__Data section__.

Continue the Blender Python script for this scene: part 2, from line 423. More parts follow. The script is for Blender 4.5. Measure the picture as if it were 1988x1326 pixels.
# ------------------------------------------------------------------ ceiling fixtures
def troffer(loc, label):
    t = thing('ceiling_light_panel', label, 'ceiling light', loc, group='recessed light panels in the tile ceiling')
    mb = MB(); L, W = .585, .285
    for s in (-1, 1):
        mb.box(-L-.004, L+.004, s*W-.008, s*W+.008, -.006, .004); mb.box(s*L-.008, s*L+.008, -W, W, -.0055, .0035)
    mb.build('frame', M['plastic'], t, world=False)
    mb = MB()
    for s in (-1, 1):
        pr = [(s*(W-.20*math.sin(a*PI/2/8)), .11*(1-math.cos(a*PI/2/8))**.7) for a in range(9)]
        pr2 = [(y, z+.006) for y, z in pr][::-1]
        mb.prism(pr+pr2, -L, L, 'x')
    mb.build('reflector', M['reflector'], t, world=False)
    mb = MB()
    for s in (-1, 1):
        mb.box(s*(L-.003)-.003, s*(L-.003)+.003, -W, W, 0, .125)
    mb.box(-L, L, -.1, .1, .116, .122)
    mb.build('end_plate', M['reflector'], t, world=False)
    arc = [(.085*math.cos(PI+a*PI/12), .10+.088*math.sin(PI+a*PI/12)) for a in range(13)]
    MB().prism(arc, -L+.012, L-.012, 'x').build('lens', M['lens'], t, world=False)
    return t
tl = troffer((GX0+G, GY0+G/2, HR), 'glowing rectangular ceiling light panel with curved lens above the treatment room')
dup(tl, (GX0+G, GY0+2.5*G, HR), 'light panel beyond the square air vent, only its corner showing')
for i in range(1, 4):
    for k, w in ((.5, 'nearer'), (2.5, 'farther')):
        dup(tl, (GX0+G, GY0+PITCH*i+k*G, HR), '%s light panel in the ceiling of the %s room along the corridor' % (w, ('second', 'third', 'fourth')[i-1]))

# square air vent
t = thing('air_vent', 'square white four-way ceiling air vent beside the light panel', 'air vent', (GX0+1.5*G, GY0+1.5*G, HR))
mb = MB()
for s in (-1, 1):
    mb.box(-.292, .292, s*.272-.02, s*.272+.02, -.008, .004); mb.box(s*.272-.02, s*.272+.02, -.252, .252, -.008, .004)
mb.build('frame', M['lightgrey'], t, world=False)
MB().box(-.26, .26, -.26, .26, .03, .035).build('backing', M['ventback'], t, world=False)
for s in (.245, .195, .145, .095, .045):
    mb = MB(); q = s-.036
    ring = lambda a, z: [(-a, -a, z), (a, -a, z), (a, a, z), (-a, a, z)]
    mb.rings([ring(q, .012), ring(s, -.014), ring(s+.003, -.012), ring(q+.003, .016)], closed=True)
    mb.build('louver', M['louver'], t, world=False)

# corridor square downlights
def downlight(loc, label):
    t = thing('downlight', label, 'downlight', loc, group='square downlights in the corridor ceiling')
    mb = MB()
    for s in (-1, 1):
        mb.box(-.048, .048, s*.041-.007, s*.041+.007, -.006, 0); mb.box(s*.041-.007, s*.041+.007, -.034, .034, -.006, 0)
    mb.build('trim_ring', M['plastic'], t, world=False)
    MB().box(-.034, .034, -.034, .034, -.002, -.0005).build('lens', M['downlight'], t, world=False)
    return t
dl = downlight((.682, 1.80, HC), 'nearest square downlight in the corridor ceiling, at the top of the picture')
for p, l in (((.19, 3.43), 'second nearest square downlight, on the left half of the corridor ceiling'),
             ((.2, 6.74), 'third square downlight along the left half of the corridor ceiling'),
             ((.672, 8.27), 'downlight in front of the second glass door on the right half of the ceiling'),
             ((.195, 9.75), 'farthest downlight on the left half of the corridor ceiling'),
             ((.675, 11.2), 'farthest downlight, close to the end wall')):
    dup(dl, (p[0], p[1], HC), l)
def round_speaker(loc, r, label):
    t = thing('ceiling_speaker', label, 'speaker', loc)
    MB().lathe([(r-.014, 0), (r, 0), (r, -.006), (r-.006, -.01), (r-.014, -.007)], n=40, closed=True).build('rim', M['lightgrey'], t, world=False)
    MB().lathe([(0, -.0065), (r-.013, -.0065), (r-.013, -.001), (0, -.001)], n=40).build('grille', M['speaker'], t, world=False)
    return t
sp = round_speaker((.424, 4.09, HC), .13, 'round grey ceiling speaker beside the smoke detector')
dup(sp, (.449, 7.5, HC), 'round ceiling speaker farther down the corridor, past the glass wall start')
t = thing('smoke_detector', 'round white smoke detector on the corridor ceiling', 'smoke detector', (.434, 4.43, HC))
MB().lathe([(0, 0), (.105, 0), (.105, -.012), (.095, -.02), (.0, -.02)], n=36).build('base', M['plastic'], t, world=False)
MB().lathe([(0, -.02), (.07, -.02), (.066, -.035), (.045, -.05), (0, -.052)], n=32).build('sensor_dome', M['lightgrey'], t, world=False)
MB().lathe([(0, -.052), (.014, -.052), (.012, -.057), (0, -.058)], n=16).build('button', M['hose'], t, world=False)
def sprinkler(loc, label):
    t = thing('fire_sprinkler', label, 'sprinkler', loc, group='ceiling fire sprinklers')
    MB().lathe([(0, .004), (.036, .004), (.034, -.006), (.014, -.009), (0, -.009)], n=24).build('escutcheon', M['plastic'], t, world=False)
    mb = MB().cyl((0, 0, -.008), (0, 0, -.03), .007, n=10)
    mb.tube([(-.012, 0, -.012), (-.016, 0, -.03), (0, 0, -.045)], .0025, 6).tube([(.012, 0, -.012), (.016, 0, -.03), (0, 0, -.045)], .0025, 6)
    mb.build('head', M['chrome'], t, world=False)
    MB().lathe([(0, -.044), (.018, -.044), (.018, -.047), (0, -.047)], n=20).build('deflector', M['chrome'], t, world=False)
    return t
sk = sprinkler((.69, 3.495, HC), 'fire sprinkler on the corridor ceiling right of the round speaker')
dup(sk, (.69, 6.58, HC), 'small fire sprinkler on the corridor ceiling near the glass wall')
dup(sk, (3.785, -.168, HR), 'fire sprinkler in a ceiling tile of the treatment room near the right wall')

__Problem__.
Quote every line of the data, word for word.

__Finished task__.
Continue the Blender Python script for this scene: part 2, from line 423. More parts follow. The script is for Blender 4.5. Measure the picture as if it were 1988x1326 pixels.
# ------------------------------------------------------------------ ceiling fixtures
def troffer(loc, label):
    t = thing('ceiling_light_panel', label, 'ceiling light', loc, group='recessed light panels in the tile ceiling')
    mb = MB(); L, W = .585, .285
    for s in (-1, 1):
        mb.box(-L-.004, L+.004, s*W-.008, s*W+.008, -.006, .004); mb.box(s*L-.008, s*L+.008, -W, W, -.0055, .0035)
    mb.build('frame', M['plastic'], t, world=False)
    mb = MB()
    for s in (-1, 1):
        pr = [(s*(W-.20*math.sin(a*PI/2/8)), .11*(1-math.cos(a*PI/2/8))**.7) for a in range(9)]
        pr2 = [(y, z+.006) for y, z in pr][::-1]
        mb.prism(pr+pr2, -L, L, 'x')
    mb.build('reflector', M['reflector'], t, world=False)
    mb = MB()
    for s in (-1, 1):
        mb.box(s*(L-.003)-.003, s*(L-.003)+.003, -W, W, 0, .125)
    mb.box(-L, L, -.1, .1, .116, .122)
    mb.build('end_plate', M['reflector'], t, world=False)
    arc = [(.085*math.cos(PI+a*PI/12), .10+.088*math.sin(PI+a*PI/12)) for a in range(13)]
    MB().prism(arc, -L+.012, L-.012, 'x').build('lens', M['lens'], t, world=False)
    return t
tl = troffer((GX0+G, GY0+G/2, HR), 'glowing rectangular ceiling light panel with curved lens above the treatment room')
dup(tl, (GX0+G, GY0+2.5*G, HR), 'light panel beyond the square air vent, only its corner showing')
for i in range(1, 4):
    for k, w in ((.5, 'nearer'), (2.5, 'farther')):
        dup(tl, (GX0+G, GY0+PITCH*i+k*G, HR), '%s light panel in the ceiling of the %s room along the corridor' % (w, ('second', 'third', 'fourth')[i-1]))

# square air vent
t = thing('air_vent', 'square white four-way ceiling air vent beside the light panel', 'air vent', (GX0+1.5*G, GY0+1.5*G, HR))
mb = MB()
for s in (-1, 1):
    mb.box(-.292, .292, s*.272-.02, s*.272+.02, -.008, .004); mb.box(s*.272-.02, s*.272+.02, -.252, .252, -.008, .004)
mb.build('frame', M['lightgrey'], t, world=False)
MB().box(-.26, .26, -.26, .26, .03, .035).build('backing', M['ventback'], t, world=False)
for s in (.245, .195, .145, .095, .045):
    mb = MB(); q = s-.036
    ring = lambda a, z: [(-a, -a, z), (a, -a, z), (a, a, z), (-a, a, z)]
    mb.rings([ring(q, .012), ring(s, -.014), ring(s+.003, -.012), ring(q+.003, .016)], closed=True)
    mb.build('louver', M['louver'], t, world=False)

# corridor square downlights
def downlight(loc, label):
    t = thing('downlight', label, 'downlight', loc, group='square downlights in the corridor ceiling')
    mb = MB()
    for s in (-1, 1):
        mb.box(-.048, .048, s*.041-.007, s*.041+.007, -.006, 0); mb.box(s*.041-.007, s*.041+.007, -.034, .034, -.006, 0)
    mb.build('trim_ring', M['plastic'], t, world=False)
    MB().box(-.034, .034, -.034, .034, -.002, -.0005).build('lens', M['downlight'], t, world=False)
    return t
dl = downlight((.682, 1.80, HC), 'nearest square downlight in the corridor ceiling, at the top of the picture')
for p, l in (((.19, 3.43), 'second nearest square downlight, on the left half of the corridor ceiling'),
             ((.2, 6.74), 'third square downlight along the left half of the corridor ceiling'),
             ((.672, 8.27), 'downlight in front of the second glass door on the right half of the ceiling'),
             ((.195, 9.75), 'farthest downlight on the left half of the corridor ceiling'),
             ((.675, 11.2), 'farthest downlight, close to the end wall')):
    dup(dl, (p[0], p[1], HC), l)
def round_speaker(loc, r, label):
    t = thing('ceiling_speaker', label, 'speaker', loc)
    MB().lathe([(r-.014, 0), (r, 0), (r, -.006), (r-.006, -.01), (r-.014, -.007)], n=40, closed=True).build('rim', M['lightgrey'], t, world=False)
    MB().lathe([(0, -.0065), (r-.013, -.0065), (r-.013, -.001), (0, -.001)], n=40).build('grille', M['speaker'], t, world=False)
    return t
sp = round_speaker((.424, 4.09, HC), .13, 'round grey ceiling speaker beside the smoke detector')
dup(sp, (.449, 7.5, HC), 'round ceiling speaker farther down the corridor, past the glass wall start')
t = thing('smoke_detector', 'round white smoke detector on the corridor ceiling', 'smoke detector', (.434, 4.43, HC))
MB().lathe([(0, 0), (.105, 0), (.105, -.012), (.095, -.02), (.0, -.02)], n=36).build('base', M['plastic'], t, world=False)
MB().lathe([(0, -.02), (.07, -.02), (.066, -.035), (.045, -.05), (0, -.052)], n=32).build('sensor_dome', M['lightgrey'], t, world=False)
MB().lathe([(0, -.052), (.014, -.052), (.012, -.057), (0, -.058)], n=16).build('button', M['hose'], t, world=False)
def sprinkler(loc, label):
    t = thing('fire_sprinkler', label, 'sprinkler', loc, group='ceiling fire sprinklers')
    MB().lathe([(0, .004), (.036, .004), (.034, -.006), (.014, -.009), (0, -.009)], n=24).build('escutcheon', M['plastic'], t, world=False)
    mb = MB().cyl((0, 0, -.008), (0, 0, -.03), .007, n=10)
    mb.tube([(-.012, 0, -.012), (-.016, 0, -.03), (0, 0, -.045)], .0025, 6).tube([(.012, 0, -.012), (.016, 0, -.03), (0, 0, -.045)], .0025, 6)
    mb.build('head', M['chrome'], t, world=False)
    MB().lathe([(0, -.044), (.018, -.044), (.018, -.047), (0, -.047)], n=20).build('deflector', M['chrome'], t, world=False)
    return t
sk = sprinkler((.69, 3.495, HC), 'fire sprinkler on the corridor ceiling right of the round speaker')
dup(sk, (.69, 6.58, HC), 'small fire sprinkler on the corridor ceiling near the glass wall')
dup(sk, (3.785, -.168, HR), 'fire sprinkler in a ceiling tile of the treatment room near the right wall')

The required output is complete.